● **Exercise prompt**: Extract the lines of the material below, beginning with the first and ending with the line that holds "computer('dark desktop computer by". Skip every picture.

● **Material**:

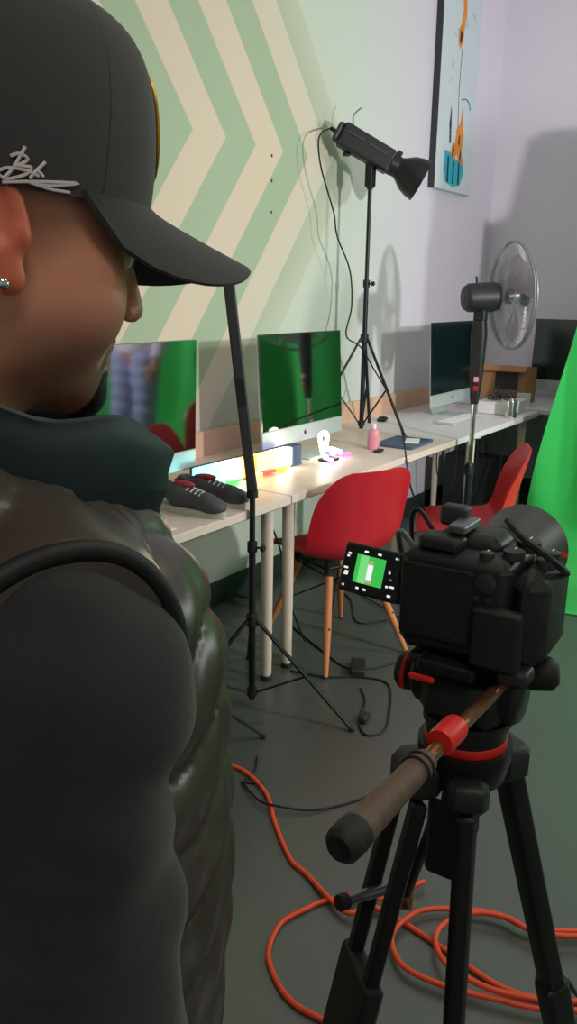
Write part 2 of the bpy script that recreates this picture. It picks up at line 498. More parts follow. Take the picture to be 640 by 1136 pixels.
computer('dark desktop computer standing behind the fan column', (.36, 4.78, .75), PI / 2, .62, .50, 3, glass='screen_glass_dim')
computer('dark desktop computer by the far wall beside the green cloth', (.80, 5.88, .75), 0, .64, .50, 3, glass='screen_glass_dim')

# ------------------------------------------------------------------ light stands
def light_stand(label, loc, rz, collar, rfoot, top, low=.06, sect=None, col='black_metal', nlegs=3):
    t = thing('light_stand', label, 'light stand', loc, rz)
    mb = MB(); zs = sect or [low, top * .55, top]
    rs = [.0125, .0105, .0085]
    for i in range(len(zs) - 1): mb.cone((0, 0, zs[i]), (0, 0, zs[i + 1] + (.02 if i < len(zs) - 2 else 0)), rs[min(i, 2)], n=14)
    mb.build('column', col, t)
    for i in range(1, len(zs) - 1):
        c_ = MB().lathe([(.0105, -.02), (.018, -.018), (.018, .018), (.0105, .02)], (0, 0, zs[i]), n=14)
        c_.build('section_collar', 'black_plastic', t)
        MB().cone((.015, 0, zs[i]), (.04, 0, zs[i]), .004).lathe([(0, 0), (.012, 0), (.012, .012), (0, .012)], (.036, 0, zs[i]), (1, 0, 0), 10).build('clamp_knob', 'black_plastic', t)
    MB().lathe([(.0125, -.025), (.022, -.022), (.022, .02), (.0125, .025)], (0, 0, collar), n=14).build('leg_collar', 'black_plastic', t)
    MB().lathe([(.0125, -.016), (.02, -.014), (.02, .012), (.0125, .014)], (0, 0, low + .015), n=14).build('strut_collar', 'black_plastic', t)
    for k in range(nlegs):
        a = 2 * PI * k / 3; d = Vector((math.cos(a), math.sin(a), 0))
        p0 = d * .02 + Vector((0, 0, collar)); p1 = d * rfoot + Vector((0, 0, .008))
        lg = MB().bar(p0, p1, .016, .010, bev=.002).build('leg', col, t)
        MB().ell(p1, (.012, .012, .0085), 10, 6).build('rubber_foot', 'black_rubber', lg)
        pm = p0.lerp(p1, .52)
        MB().bar(d * .015 + Vector((0, 0, low + .015)), pm, .012, .006, bev=.001).build('strut', col, t)
    return t
def ang_to(a, b): return math.atan2(b[1] - a[1], b[0] - a[0])
# stand and LED tube in front of the desks
f1 = floor_at(390, 811)
S1 = (.775, 2.165)
light_stand('black tripod stand holding the upright tube, standing by the desk legs', (*S1, 0), ang_to(S1, f1), .345, math.hypot(f1[0] - S1[0], f1[1] - S1[1]), .84, low=.045, sect=[.03, .62, .84])
tt = thing('tube_light', 'long dark slim light tube upright on the tripod stand beside the cap brim', 'tube light', (*S1, .80))
ctop = np.array([S1[0] - .045, S1[1] - .075, 1.56]) - np.array([*S1, .80])
base = np.array([0, 0, .025])
toCam = (CAM[:2] - np.array(S1)); toCam /= np.linalg.norm(toCam)
mb = MB().bar(base, ctop, 0.036, .036, up=(toCam[0], toCam[1], 0), bev=.006); mb.build('housing', 'dark_grey', tt)
off = np.array([-toCam[0], -toCam[1], 0]) * .022
MB().bar(base * .9 + off + ctop * .08, ctop * .94 + off, .030, .010, up=(toCam[0], toCam[1], 0), bev=.004).build('diffuser', 'paper', tt)
off2 = -off * 1.0
MB().bar(base + off2 + (ctop - base) * .40, base + off2 + (ctop - base) * .52, .028, .003, up=(toCam[0], toCam[1], 0)).build('control_panel', 'black_plastic', tt)
MB().cone((0, 0, .04), (0, 0, .0405 + .001), .012).lathe([(0, .04), (.016, .04), (.016, .0), (.02, -.0), (.02, .024), (0, .024)], (0, 0, .0), n=12).build('mount_spigot', 'black_plastic', tt)
# second stand, its leg showing beside the man's vest
f2 = floor_at(292, 819); S2 = (.83, 1.70)
light_stand('black tripod stand hidden behind the man with one foot showing', (*S2, 0), ang_to(S2, f2), .30, math.hypot(f2[0] - S2[0], f2[1] - S2[1]), .52)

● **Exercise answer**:
Write part 2 of the bpy script that recreates this picture. It picks up at line 498. More parts follow. Take the picture to be 640 by 1136 pixels.
computer('dark desktop computer standing behind the fan column', (.36, 4.78, .75), PI / 2, .62, .50, 3, glass='screen_glass_dim')
computer('dark desktop computer by the far wall beside the green cloth', (.80, 5.88, .75), 0, .64, .50, 3, glass='screen_glass_dim')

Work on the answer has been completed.